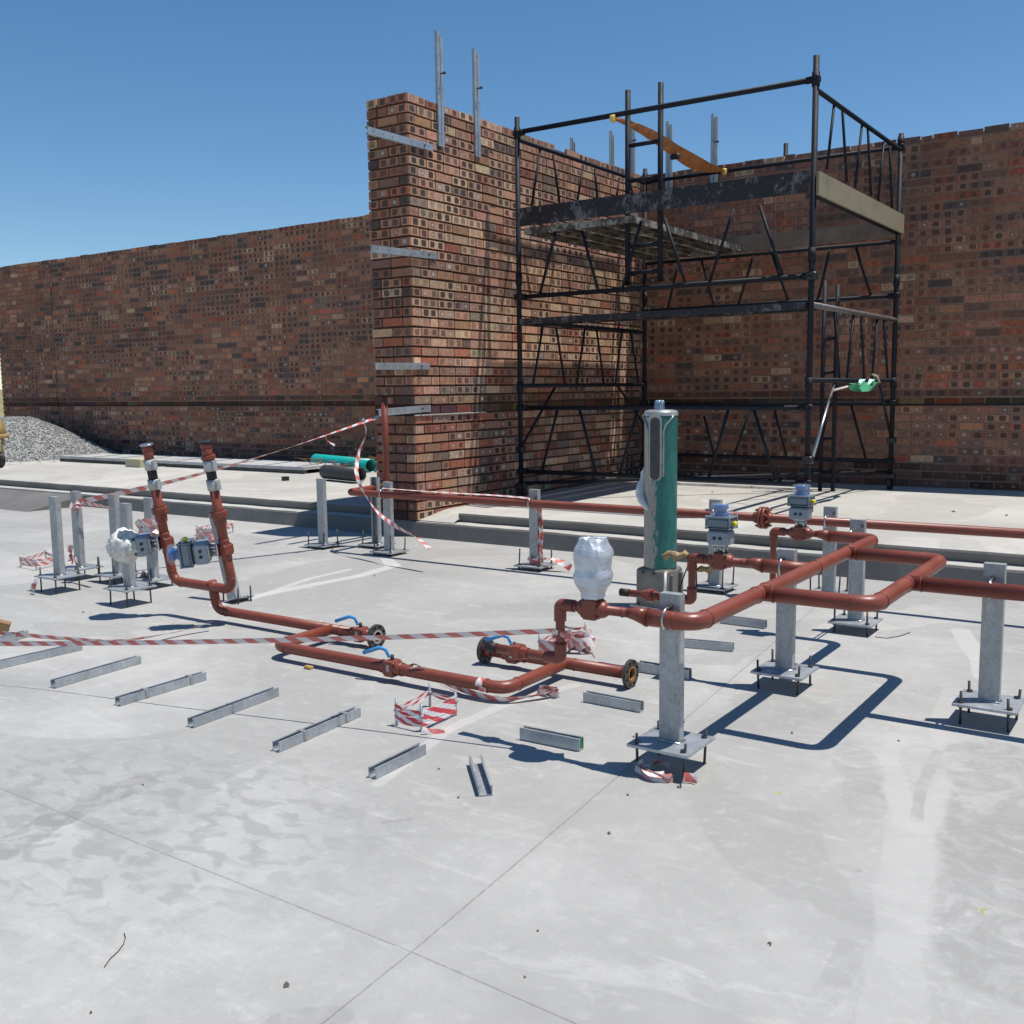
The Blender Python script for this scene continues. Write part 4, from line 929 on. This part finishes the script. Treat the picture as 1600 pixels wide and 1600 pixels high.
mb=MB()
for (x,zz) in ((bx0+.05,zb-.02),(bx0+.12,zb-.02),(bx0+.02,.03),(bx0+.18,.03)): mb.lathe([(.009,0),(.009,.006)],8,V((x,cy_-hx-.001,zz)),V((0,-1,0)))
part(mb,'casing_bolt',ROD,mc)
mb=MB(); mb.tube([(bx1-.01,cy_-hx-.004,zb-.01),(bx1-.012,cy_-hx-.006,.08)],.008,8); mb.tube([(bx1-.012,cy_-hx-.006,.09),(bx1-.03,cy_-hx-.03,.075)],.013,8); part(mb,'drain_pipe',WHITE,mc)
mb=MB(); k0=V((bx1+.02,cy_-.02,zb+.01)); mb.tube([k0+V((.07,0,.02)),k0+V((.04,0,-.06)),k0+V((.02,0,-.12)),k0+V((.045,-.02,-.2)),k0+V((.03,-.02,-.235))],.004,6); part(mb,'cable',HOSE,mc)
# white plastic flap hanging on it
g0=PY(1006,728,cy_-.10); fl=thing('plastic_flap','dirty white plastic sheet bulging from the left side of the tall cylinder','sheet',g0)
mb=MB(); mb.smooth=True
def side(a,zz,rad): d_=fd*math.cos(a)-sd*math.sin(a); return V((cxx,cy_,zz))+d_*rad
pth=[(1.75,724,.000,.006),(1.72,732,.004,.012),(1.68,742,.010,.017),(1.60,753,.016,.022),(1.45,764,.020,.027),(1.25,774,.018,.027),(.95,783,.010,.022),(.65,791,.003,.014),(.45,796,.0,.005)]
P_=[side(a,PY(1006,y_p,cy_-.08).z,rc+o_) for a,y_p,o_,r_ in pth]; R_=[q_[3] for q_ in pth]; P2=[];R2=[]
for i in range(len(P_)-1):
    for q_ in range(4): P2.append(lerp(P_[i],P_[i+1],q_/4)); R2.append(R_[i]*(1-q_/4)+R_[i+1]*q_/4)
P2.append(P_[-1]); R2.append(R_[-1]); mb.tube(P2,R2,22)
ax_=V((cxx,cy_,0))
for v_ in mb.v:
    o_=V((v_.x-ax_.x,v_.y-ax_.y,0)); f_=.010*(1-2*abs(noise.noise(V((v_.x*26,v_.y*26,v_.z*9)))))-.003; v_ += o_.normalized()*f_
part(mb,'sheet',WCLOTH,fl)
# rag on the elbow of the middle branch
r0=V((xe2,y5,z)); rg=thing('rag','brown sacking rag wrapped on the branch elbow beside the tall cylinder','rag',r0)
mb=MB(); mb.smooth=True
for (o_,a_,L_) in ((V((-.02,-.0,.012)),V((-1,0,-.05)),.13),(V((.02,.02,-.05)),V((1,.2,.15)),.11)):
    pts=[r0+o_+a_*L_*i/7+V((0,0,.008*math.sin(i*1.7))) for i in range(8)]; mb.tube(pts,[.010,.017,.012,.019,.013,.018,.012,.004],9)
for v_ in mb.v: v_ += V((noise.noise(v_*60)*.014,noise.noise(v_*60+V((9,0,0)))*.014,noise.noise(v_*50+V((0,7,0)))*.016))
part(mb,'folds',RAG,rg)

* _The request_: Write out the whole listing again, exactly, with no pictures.

* _Expected output_:
The Blender Python script for this scene continues. Write part 4, from line 929 on. This part finishes the script. Treat the picture as 1600 pixels wide and 1600 pixels high.
mb=MB()
for (x,zz) in ((bx0+.05,zb-.02),(bx0+.12,zb-.02),(bx0+.02,.03),(bx0+.18,.03)): mb.lathe([(.009,0),(.009,.006)],8,V((x,cy_-hx-.001,zz)),V((0,-1,0)))
part(mb,'casing_bolt',ROD,mc)
mb=MB(); mb.tube([(bx1-.01,cy_-hx-.004,zb-.01),(bx1-.012,cy_-hx-.006,.08)],.008,8); mb.tube([(bx1-.012,cy_-hx-.006,.09),(bx1-.03,cy_-hx-.03,.075)],.013,8); part(mb,'drain_pipe',WHITE,mc)
mb=MB(); k0=V((bx1+.02,cy_-.02,zb+.01)); mb.tube([k0+V((.07,0,.02)),k0+V((.04,0,-.06)),k0+V((.02,0,-.12)),k0+V((.045,-.02,-.2)),k0+V((.03,-.02,-.235))],.004,6); part(mb,'cable',HOSE,mc)
# white plastic flap hanging on it
g0=PY(1006,728,cy_-.10); fl=thing('plastic_flap','dirty white plastic sheet bulging from the left side of the tall cylinder','sheet',g0)
mb=MB(); mb.smooth=True
def side(a,zz,rad): d_=fd*math.cos(a)-sd*math.sin(a); return V((cxx,cy_,zz))+d_*rad
pth=[(1.75,724,.000,.006),(1.72,732,.004,.012),(1.68,742,.010,.017),(1.60,753,.016,.022),(1.45,764,.020,.027),(1.25,774,.018,.027),(.95,783,.010,.022),(.65,791,.003,.014),(.45,796,.0,.005)]
P_=[side(a,PY(1006,y_p,cy_-.08).z,rc+o_) for a,y_p,o_,r_ in pth]; R_=[q_[3] for q_ in pth]; P2=[];R2=[]
for i in range(len(P_)-1):
    for q_ in range(4): P2.append(lerp(P_[i],P_[i+1],q_/4)); R2.append(R_[i]*(1-q_/4)+R_[i+1]*q_/4)
P2.append(P_[-1]); R2.append(R_[-1]); mb.tube(P2,R2,22)
ax_=V((cxx,cy_,0))
for v_ in mb.v:
    o_=V((v_.x-ax_.x,v_.y-ax_.y,0)); f_=.010*(1-2*abs(noise.noise(V((v_.x*26,v_.y*26,v_.z*9)))))-.003; v_ += o_.normalized()*f_
part(mb,'sheet',WCLOTH,fl)
# rag on the elbow of the middle branch
r0=V((xe2,y5,z)); rg=thing('rag','brown sacking rag wrapped on the branch elbow beside the tall cylinder','rag',r0)
mb=MB(); mb.smooth=True
for (o_,a_,L_) in ((V((-.02,-.0,.012)),V((-1,0,-.05)),.13),(V((.02,.02,-.05)),V((1,.2,.15)),.11)):
    pts=[r0+o_+a_*L_*i/7+V((0,0,.008*math.sin(i*1.7))) for i in range(8)]; mb.tube(pts,[.010,.017,.012,.019,.013,.018,.012,.004],9)
for v_ in mb.v: v_ += V((noise.noise(v_*60)*.014,noise.noise(v_*60+V((9,0,0)))*.014,noise.noise(v_*50+V((0,7,0)))*.016))
part(mb,'folds',RAG,rg)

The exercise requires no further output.